レニー・ゼルウィガーだけを観に行った。天下のアカデミー助演女優賞様なんでございますから「シカゴ」のキャサリン・ゼタ・ジョーンズばりにばりばりと活躍! と思ってスクリーンを眺めていても一向に登場せず。露骨な錯時的構成で中盤に同調するという流れだったんだけども、そこでやっとゼルウィガーちゃん登場。この人の声はたまらなく作り物感がして好きだ。自然体な演技とかいうわけのわからんものよりもはるかにいい。自然体な演技の方がより感情移入できる…ってそれは「自然体な演技に感情移入させる」演出のたまものである。キムタクとかは別にあれは自然体ってわけじゃなくてちゃんとした演技でしょ、田村正和的な演技。どの作品でもほぼ一緒。それは別に悪いことじゃなくそういうやりかたであって、演出側制作側もそれをわかって面白く仕立てているのだから。

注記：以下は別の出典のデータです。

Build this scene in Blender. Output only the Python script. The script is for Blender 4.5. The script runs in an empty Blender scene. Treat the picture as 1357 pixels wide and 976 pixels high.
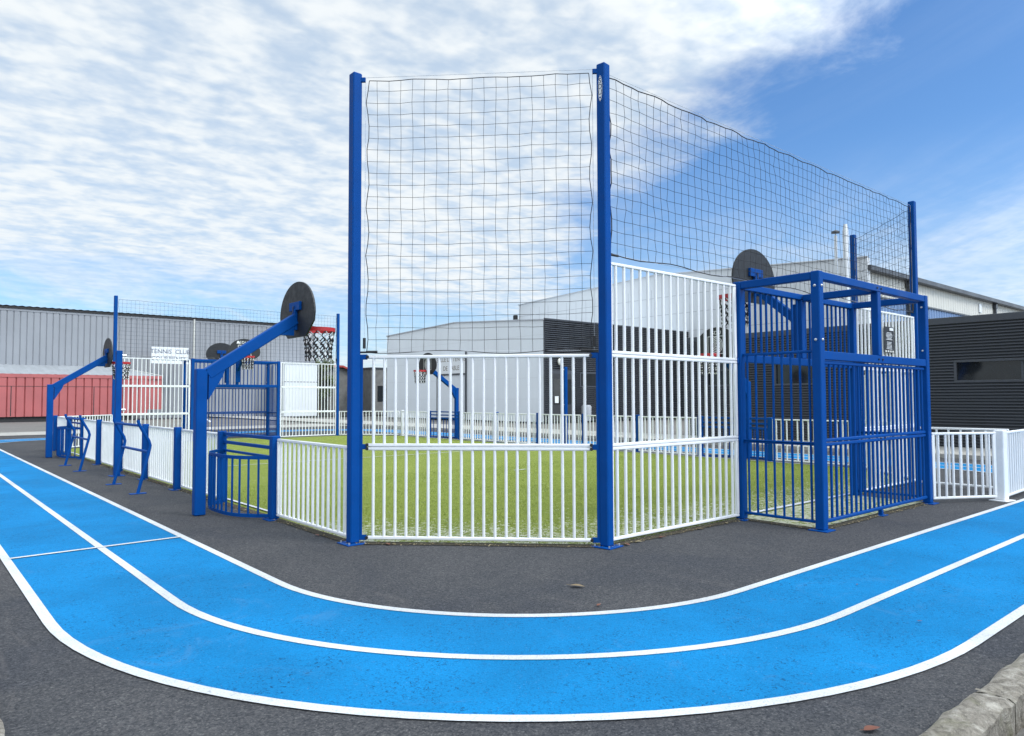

主人公の人間的成長を促すという役柄なんだろうけども、どうも中盤過ぎてからが急々すぎて、レニーの役割がそこまで大きいものだったのかってのがわかりにくい。ぽんぽんと脇役で出てきた人をぶっ殺しまくる映画で、その分描き方が分散してしまっている。エンディングも妙に気持ち悪い。強烈に浮いているエンディング。もちろんこの幸せの裏にこれまで延々描いてきた悲劇があるんだよという露骨なメッセージでもいい。その幸せっぷりはあっけにとられる以上に、薄ら気味悪いものを感じさせるという点ではうまくいってるのか。もちろん制作側は単にハッピーエンディングにしただけかもしれないけど。